St. Augustine’s Gullah Geechee Heritage Exhibit and Speaker Series
SAVE-THE-DATE for a public talk in St. Augustine on a very particular Gullah Geechee landscape featuring a public fireside chat at the historic Don Joseph Tovar House in St. Augustine. Led by Heather Hodges the discussion will highlight the rich, untold story of local Gullah Geechee history and culture as it intersects with the agricultural enterprises, natural history, systems of slavery, periods of colonial contestation and cultural heritage landscapes of colonial La Florida/Florida — with special reference to indigo and rice.
The talk will be in conjunction with the opening of a new exhibition November 5, 2021 at Tovar House @ The Oldest House Museum from artist Laura Mongiovi that uses textiles and other material objects to explore this Northeast Florida history through tourism.

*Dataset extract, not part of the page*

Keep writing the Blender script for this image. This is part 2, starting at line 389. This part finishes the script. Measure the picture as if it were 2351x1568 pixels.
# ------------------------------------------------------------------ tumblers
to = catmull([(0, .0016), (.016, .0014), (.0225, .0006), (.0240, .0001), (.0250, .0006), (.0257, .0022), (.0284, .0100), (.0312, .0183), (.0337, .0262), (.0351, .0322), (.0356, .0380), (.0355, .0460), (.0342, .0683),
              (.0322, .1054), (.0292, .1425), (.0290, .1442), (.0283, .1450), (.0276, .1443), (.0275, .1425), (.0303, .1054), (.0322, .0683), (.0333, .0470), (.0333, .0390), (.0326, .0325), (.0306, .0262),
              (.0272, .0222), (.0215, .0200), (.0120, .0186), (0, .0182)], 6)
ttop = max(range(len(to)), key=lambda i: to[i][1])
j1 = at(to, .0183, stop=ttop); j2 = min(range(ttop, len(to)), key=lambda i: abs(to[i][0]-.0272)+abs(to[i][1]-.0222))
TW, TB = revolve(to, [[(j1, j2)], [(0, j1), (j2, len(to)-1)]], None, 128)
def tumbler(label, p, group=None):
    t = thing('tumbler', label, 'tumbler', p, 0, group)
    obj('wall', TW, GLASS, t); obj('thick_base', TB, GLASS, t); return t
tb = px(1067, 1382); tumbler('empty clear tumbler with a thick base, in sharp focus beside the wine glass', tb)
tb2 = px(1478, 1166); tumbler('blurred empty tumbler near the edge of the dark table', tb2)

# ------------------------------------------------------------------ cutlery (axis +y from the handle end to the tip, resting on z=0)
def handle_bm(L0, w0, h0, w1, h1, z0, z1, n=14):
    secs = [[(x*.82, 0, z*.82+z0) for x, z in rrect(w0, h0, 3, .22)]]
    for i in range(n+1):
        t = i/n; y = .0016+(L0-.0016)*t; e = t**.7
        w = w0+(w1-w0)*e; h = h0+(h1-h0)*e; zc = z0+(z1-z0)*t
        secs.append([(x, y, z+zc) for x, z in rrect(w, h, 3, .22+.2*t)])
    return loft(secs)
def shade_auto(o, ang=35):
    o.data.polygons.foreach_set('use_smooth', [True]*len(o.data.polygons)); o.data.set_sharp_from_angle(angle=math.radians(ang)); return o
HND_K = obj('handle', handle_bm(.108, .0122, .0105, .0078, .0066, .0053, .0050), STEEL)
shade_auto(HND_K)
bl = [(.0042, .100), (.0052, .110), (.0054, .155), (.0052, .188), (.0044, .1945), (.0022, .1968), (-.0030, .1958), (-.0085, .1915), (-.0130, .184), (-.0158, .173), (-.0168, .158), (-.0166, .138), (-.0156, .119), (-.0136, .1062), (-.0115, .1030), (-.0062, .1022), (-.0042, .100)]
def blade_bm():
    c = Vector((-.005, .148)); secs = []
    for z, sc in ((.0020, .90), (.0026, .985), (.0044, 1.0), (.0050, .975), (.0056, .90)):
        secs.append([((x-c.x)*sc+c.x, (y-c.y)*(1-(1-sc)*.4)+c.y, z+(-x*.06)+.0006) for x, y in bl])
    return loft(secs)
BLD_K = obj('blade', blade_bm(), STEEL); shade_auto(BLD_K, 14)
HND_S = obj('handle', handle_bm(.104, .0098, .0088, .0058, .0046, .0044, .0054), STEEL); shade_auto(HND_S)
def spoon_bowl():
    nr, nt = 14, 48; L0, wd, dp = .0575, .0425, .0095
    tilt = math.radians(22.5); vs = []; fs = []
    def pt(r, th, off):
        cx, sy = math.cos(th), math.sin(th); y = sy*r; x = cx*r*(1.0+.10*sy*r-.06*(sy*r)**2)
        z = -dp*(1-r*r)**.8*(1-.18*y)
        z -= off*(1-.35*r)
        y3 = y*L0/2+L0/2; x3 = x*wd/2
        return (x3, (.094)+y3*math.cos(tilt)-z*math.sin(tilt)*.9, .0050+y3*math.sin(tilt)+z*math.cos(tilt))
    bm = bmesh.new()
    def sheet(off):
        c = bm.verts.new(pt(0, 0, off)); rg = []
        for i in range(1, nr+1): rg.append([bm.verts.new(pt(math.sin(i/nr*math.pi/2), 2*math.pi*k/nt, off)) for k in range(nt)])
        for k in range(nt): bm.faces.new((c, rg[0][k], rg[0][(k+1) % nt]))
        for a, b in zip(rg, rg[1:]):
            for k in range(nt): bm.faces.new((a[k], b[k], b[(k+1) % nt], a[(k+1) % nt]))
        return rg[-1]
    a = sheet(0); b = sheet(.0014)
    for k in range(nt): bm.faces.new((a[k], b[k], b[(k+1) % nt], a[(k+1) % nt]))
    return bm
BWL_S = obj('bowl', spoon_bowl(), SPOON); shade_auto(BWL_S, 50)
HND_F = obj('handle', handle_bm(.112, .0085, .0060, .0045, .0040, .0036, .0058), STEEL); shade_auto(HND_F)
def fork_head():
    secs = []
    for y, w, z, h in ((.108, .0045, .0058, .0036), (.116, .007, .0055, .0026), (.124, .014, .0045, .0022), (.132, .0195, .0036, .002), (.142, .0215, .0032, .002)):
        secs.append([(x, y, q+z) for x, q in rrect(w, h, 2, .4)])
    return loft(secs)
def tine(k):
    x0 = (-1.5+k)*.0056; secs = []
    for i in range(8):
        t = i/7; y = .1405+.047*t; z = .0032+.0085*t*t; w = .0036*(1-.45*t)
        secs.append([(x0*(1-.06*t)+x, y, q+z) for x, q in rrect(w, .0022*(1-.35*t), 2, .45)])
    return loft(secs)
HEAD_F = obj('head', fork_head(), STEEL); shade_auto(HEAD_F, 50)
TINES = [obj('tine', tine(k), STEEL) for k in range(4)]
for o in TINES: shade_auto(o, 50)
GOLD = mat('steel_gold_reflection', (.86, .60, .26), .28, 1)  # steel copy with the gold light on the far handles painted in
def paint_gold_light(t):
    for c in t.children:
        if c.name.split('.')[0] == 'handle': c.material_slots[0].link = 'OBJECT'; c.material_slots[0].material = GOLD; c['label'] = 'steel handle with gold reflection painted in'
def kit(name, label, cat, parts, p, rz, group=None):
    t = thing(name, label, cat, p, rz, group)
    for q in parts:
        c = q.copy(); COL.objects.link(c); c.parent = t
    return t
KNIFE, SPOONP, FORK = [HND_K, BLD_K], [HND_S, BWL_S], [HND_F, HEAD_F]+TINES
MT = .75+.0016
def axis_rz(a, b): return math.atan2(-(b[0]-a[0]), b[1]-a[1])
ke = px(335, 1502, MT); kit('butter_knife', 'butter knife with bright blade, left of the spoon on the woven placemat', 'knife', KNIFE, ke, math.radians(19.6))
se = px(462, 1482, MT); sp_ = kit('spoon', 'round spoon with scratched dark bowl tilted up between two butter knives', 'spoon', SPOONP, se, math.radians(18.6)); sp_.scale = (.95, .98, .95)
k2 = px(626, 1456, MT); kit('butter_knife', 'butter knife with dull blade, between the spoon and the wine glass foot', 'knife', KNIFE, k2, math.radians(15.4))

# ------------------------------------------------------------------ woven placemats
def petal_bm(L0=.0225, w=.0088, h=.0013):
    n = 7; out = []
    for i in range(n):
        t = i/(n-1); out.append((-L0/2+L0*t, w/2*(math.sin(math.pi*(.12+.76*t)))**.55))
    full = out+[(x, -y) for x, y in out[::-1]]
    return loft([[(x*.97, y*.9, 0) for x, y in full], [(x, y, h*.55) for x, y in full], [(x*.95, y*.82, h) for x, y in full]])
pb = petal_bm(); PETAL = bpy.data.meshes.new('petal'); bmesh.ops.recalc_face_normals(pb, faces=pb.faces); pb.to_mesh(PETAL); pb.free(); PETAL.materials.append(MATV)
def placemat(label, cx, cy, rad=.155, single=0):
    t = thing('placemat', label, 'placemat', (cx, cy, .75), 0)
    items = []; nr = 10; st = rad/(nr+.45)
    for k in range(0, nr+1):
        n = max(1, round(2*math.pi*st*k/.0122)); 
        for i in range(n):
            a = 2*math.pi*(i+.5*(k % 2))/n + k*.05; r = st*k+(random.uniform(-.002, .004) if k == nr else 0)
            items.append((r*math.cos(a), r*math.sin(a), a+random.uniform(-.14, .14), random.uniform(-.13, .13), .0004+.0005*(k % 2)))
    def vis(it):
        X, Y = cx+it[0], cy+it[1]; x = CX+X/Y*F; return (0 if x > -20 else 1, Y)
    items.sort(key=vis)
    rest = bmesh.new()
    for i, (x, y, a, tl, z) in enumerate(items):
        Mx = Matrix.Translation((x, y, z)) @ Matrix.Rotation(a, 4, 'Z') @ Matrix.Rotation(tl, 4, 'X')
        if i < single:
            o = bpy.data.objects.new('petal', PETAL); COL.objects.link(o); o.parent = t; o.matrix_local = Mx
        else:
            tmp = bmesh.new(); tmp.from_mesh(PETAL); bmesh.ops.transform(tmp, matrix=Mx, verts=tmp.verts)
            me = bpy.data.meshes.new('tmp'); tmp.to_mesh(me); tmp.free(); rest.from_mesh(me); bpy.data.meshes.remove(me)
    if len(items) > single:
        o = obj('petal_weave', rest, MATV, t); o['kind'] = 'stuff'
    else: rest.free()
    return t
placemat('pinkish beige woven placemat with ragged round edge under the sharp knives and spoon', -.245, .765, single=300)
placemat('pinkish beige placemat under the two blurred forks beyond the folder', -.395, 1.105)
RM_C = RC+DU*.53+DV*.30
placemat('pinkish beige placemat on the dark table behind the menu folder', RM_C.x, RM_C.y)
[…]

It is a nice intersection with archival work I have been doing all summer to find images that allow me to tell Gullah visual histories — an important project when visual misrepresentations of Florida Indigenous and Gullah/Geechee people are frustratingly pervasive. And often fail to provide an adequate Diaspora context for envisioning Gullah Geechee people in conversation with other pre-20th century African + Diasporan communities in the Caribbean and Lat Am. For example, the cultivation of indigo is a through-line that connects West African societies to the Gullah + larger Black experience in several British colonies including South Carolina, Florida, Jamaica + Antigua — including the use of the dye to adorn.